Amgen announces initial results of tender offer for outstanding shares of Micromet, Inc.
Posted: 2 March 2012 | | No comments yet
Tender offer to acquire all outstanding shares of Micromet, Inc. – satisfied…
Amgen (“Amgen”) (NASDAQ: AMGN) announced today that all conditions to the closing of the tender offer (the “Offer”) by a wholly owned subsidiary, “Merger Sub”, to acquire all outstanding shares of common stock of Micromet, Inc. (“Micromet”) (NASDAQ: MITI) for $11.00 per share in cash have been satisfied.
The depositary for the Offer has advised Amgen that, as of the expiration of the Offer at 12:00 midnight, New York City time, at the end of Thursday, March 1, 2012, approximately 80,025,097 million Micromet shares had been validly tendered and not withdrawn pursuant to the Offer, which tendered shares represent approximately 83.95 percent of the outstanding shares of Micromet. Amgen has accepted for payment, and expects to promptly pay for, all such tendered shares. In addition, approximately 3,150,586 million additional Micromet shares have been tendered by guaranteed delivery.
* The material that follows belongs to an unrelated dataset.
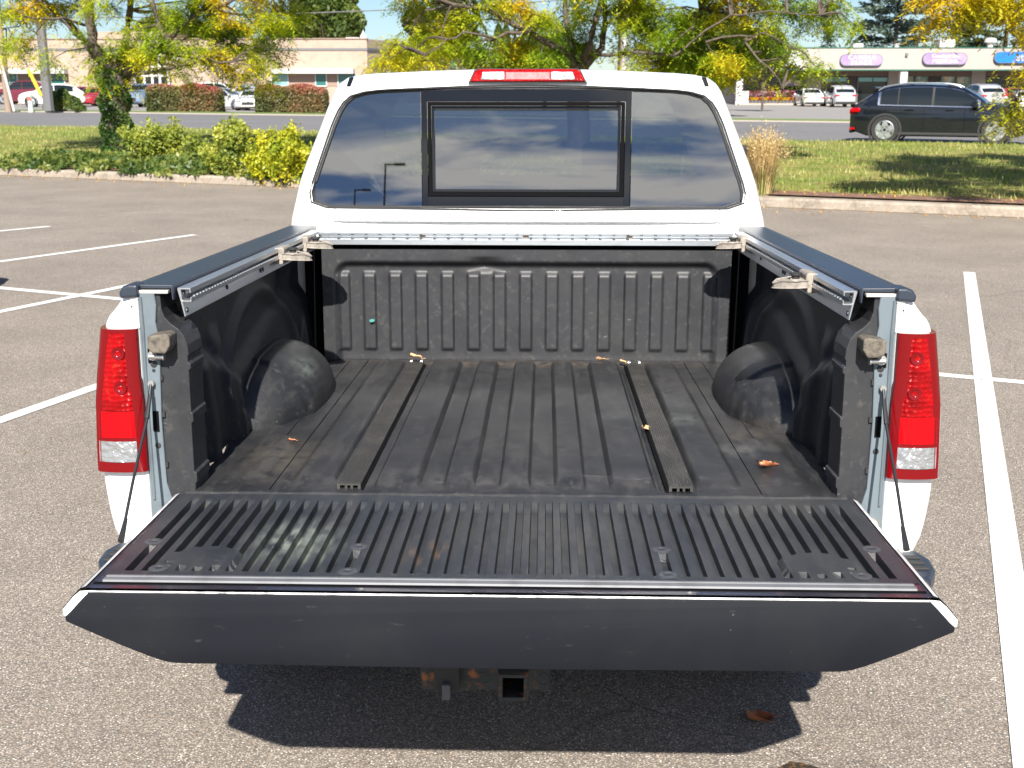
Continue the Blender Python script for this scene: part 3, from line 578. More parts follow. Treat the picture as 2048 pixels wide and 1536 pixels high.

Amgen also announced the commencement of a subsequent offering period that is scheduled to expire at 12:00 Midnight, New York City time, at the end of March 6, 2012. Any shares validly tendered during this subsequent offering period will be accepted immediately for payment, and tendering stockholders will thereafter promptly be paid the same offer price of $11.00 per Micromet share tendered. The procedures for tendering shares during the subsequent offering period are the same as those applicable to the initial offering period as described in the offer to purchase, except that shares tendered during the subsequent offering period may not be withdrawn.
Following completion of the subsequent offering period, Amgen and Merger Sub intend to complete the acquisition of Micromet through a merger of Merger Sub with and into Micromet under Delaware law. Micromet stockholders who do not tender their shares of Micromet common stock in the Offer will not receive payment for their shares until following the completion of the merger.